A date for a general election, the first in almost a decade, has not been announced as gang violence consumes Haiti’s capital and beyond, but technical preparations are underway.
Haiti’s Provisional Electoral Council has assessed voting centers in nine of the country’s 10 departments, with some 1,309 centers identified for an estimated 6.2 million voters.
The council has said that the first round of elections would cost nearly $137 million. Haiti’s Ministry of Justice announced late Tuesday that more than 220 political parties have started a registration process.
But gang violence persists, with the U.N. recording 2,123 victims from June 1 to Aug. 31 across Haiti and killings surging in Haiti’s Artibonite and Central departments.
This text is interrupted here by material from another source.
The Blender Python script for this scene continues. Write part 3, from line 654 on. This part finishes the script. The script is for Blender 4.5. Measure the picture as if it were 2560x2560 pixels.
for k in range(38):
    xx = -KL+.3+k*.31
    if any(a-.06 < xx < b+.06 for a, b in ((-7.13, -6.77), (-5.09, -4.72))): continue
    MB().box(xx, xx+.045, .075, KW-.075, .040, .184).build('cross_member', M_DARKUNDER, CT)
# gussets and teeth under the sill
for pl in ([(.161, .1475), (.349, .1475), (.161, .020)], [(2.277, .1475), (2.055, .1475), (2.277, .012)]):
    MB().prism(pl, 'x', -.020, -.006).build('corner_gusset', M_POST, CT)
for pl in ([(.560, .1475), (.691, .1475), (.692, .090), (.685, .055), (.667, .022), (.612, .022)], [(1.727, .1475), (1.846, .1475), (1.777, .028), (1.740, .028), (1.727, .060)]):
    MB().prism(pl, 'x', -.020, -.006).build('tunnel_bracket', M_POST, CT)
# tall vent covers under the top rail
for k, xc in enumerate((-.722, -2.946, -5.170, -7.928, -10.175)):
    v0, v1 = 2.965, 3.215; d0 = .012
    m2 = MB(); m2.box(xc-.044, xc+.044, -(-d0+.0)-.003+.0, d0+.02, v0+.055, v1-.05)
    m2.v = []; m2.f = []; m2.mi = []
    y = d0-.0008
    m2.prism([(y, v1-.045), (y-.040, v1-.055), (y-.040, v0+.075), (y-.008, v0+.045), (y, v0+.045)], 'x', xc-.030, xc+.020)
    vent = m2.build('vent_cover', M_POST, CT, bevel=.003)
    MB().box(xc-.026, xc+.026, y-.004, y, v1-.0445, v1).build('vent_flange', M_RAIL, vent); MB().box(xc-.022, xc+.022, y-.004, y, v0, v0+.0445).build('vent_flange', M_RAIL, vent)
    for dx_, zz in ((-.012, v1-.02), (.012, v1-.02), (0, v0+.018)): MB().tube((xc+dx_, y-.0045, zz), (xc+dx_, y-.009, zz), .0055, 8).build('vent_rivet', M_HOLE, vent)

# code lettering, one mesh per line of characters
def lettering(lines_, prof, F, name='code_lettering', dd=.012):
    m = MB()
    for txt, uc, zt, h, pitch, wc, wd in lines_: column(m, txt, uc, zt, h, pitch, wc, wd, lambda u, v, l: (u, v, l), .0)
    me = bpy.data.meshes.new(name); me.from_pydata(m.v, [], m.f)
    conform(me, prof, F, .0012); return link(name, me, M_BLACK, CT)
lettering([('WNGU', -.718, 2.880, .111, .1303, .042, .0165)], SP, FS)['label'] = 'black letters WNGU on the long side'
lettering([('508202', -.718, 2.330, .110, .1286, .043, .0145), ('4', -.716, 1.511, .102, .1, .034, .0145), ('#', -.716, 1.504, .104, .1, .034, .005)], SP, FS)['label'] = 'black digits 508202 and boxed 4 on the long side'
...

“Haiti truly stands at a crossroads,” Mike Waltz, the U.S. ambassador to the U.N. said at Wednesday’s meeting. “The international community must stand with Haiti as it takes back control of its country…The political class and private sector in Haiti must do its part as well in support of a democratically elected government.”
The United Kingdom representative echoed Waltz’s comment at the meeting and praised ongoing sanctions against certain Haitians, noting that it was also important that future sanctions target the economic and political supporters of Haiti’s powerful gangs.
The push for elections comes nearly a month after the U.N. Security Council authorized a so-called gang suppression force that would replace a smaller U.N.-backed mission led by Kenyan police that was understaffed and underfunded.
Little is known about the deployment timeline of the new force, which would have 5,550 personnel, a 12-month mandate and the power to arrest suspected gang members, something the current force lacks.
Russia said Wednesday that it was concerned about the involvement of foreign mercenaries in Haiti as it decried the killings of civilians in the fight against gangs.
The U.N. noted in a recent report that drone operations have killed 527 suspected gang members and 20 civilians, including 11 children, from March 1 to Sept. 20. Another 28 civilians have been injured, including nine children.
Gangs control an estimated 90% of Port-au-Prince, with ongoing violence displacing a record 1.4 million people across Haiti.
Makeshift shelters have increased from 142 in December to 238 so far this year, according to the U.N. International Organization for Migration.
From January to June, more than 3,100 people were reported killed across Haiti and an additional 1,100 reported injured, according to the United Nations.